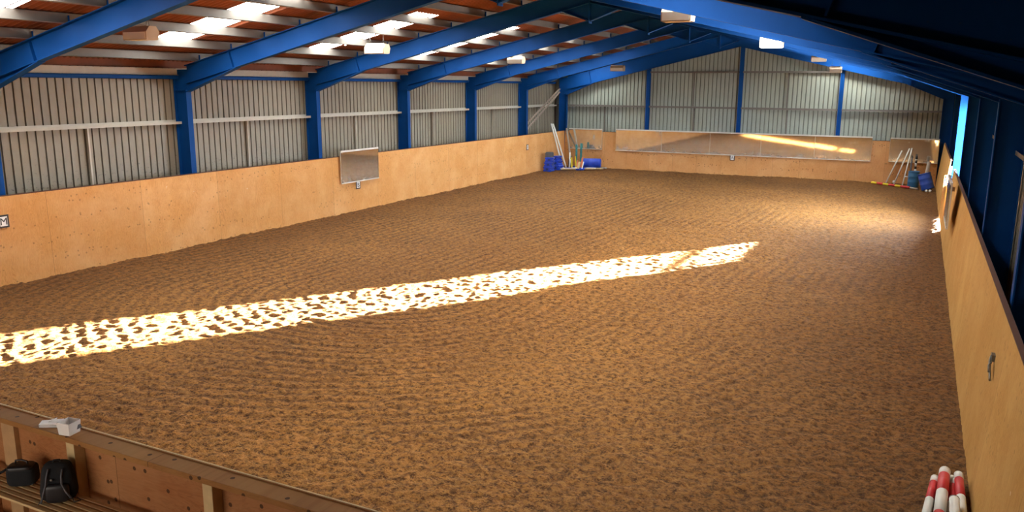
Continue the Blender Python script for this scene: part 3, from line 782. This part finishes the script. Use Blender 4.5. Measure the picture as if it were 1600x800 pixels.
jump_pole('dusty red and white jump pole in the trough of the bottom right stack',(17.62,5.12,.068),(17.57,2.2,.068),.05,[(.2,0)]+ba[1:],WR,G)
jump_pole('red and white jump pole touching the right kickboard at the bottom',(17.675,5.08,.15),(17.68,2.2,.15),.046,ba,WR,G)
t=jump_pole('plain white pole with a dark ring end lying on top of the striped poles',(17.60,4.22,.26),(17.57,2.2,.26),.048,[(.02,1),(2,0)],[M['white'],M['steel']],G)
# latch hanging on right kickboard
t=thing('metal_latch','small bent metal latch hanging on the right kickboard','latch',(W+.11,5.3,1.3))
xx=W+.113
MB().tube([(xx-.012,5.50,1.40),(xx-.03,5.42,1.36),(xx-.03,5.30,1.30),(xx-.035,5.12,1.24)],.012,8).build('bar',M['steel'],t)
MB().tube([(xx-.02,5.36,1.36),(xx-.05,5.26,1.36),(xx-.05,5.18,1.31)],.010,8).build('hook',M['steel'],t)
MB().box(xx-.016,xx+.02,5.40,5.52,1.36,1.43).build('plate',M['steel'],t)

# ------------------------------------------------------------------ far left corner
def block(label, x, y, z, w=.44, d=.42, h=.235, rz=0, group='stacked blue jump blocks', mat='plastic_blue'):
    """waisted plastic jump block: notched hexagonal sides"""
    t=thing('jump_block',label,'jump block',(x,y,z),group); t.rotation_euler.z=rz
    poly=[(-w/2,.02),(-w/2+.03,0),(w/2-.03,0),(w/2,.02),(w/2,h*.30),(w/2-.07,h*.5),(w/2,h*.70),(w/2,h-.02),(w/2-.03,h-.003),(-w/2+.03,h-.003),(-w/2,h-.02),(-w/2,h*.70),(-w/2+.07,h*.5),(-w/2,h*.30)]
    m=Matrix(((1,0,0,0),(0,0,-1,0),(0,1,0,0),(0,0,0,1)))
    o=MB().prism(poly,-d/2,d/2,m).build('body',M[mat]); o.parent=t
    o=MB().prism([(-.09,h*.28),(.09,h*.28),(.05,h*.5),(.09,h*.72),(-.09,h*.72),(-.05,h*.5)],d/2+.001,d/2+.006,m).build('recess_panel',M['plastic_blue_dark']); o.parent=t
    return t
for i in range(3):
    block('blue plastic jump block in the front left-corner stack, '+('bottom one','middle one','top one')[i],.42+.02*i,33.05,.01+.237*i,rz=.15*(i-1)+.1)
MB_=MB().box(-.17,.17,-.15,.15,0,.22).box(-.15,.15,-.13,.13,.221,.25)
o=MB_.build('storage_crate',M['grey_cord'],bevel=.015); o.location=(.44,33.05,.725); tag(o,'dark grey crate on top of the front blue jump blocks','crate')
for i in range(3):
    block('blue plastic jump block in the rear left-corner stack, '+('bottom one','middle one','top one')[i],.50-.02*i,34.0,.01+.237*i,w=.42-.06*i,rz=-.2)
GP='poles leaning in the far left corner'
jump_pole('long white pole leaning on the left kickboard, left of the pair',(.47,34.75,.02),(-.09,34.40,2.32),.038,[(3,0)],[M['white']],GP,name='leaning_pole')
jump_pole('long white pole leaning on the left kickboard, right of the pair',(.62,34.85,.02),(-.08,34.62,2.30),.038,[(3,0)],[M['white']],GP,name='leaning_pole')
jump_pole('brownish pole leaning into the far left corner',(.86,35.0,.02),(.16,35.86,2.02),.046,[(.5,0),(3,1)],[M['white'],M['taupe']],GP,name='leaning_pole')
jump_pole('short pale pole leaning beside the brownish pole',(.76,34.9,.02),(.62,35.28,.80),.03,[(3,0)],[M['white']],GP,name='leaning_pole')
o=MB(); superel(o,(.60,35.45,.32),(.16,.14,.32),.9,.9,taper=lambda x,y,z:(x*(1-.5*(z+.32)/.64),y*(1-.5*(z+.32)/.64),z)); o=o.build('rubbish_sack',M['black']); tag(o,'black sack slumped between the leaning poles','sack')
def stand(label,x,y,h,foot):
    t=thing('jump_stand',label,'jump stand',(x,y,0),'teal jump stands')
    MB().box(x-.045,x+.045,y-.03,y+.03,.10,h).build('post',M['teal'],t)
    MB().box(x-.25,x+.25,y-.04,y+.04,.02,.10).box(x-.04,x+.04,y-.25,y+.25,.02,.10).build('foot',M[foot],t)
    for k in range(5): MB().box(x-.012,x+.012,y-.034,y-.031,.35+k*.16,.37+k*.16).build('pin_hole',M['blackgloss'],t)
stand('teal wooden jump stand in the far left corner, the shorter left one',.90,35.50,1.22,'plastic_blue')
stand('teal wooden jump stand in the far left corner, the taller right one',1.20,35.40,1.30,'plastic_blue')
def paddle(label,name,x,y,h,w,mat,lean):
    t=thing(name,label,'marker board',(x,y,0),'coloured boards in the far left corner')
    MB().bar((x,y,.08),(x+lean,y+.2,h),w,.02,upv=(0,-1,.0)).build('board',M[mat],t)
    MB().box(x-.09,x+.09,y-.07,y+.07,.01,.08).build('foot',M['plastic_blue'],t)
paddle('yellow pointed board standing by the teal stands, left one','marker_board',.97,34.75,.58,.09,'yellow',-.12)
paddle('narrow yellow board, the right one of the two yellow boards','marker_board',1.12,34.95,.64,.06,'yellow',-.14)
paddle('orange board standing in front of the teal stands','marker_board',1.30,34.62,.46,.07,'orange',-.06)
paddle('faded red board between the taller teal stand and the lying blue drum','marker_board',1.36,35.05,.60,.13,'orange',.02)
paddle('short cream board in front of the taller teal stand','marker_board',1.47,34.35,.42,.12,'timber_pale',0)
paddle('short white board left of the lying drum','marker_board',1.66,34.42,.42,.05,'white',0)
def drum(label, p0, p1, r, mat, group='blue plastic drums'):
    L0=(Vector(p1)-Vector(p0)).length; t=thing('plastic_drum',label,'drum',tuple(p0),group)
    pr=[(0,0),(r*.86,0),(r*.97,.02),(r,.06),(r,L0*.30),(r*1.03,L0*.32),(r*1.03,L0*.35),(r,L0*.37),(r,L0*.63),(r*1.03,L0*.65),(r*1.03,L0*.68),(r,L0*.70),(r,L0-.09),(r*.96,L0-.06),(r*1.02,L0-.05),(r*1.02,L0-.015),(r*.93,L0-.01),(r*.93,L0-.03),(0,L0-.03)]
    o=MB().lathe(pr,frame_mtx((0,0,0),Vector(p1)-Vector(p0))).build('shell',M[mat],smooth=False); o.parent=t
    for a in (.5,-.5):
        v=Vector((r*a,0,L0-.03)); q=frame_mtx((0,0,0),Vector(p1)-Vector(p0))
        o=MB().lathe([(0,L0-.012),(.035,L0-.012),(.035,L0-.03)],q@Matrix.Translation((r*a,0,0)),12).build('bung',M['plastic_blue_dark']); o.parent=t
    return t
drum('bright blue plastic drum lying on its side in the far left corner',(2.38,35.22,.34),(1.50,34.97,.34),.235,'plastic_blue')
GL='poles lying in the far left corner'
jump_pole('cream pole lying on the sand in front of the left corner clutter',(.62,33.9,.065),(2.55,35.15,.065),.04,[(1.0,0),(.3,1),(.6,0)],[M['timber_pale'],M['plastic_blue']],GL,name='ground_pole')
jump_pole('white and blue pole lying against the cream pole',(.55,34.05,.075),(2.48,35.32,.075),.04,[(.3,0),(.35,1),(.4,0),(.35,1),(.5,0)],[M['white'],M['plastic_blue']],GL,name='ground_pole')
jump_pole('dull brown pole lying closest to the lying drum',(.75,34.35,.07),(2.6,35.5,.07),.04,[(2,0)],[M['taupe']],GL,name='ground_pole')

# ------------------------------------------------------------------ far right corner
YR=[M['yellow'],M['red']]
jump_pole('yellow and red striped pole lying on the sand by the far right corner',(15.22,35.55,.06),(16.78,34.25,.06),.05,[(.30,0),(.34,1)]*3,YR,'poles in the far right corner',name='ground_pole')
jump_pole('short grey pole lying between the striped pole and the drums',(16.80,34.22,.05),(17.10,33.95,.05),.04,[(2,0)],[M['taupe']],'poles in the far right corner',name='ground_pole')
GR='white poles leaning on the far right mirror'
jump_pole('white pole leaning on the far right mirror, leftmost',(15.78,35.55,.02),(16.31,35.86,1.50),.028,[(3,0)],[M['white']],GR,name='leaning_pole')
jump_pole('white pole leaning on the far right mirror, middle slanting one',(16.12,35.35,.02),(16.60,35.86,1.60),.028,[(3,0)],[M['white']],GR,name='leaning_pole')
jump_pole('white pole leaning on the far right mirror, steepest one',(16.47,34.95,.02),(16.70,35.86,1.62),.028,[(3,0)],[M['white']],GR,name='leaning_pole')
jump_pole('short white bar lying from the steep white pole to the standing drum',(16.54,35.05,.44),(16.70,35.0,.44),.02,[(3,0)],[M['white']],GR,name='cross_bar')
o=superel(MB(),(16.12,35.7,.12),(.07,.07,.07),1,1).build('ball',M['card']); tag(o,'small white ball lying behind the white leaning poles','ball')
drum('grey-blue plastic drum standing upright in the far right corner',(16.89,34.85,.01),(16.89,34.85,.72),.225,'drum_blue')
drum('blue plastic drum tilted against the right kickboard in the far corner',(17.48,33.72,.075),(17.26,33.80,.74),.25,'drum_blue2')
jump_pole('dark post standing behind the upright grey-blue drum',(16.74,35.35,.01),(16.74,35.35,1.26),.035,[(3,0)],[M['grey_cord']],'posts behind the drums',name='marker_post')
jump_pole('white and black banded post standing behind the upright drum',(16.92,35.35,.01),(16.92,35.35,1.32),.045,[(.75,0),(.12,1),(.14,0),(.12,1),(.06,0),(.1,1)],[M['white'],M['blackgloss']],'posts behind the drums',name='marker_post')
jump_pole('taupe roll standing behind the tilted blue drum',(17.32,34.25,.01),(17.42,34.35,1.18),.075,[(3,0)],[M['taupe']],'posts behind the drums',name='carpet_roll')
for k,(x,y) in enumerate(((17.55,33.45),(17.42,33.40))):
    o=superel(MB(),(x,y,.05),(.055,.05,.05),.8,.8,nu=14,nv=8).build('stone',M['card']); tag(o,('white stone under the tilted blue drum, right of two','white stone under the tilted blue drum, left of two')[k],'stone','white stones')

→ Given request
Go through the data and gather every line that holds "from".

→ Output of the exercise
Continue the Blender Python script for this scene: part 3, from line 782. This part finishes the script. Use Blender 4.5. Measure the picture as if it were 1600x800 pixels.
jump_pole('short white bar lying from the steep white pole to the standing drum',(16.54,35.05,.44),(16.70,35.0,.44),.02,[(3,0)],[M['white']],GR,name='cross_bar')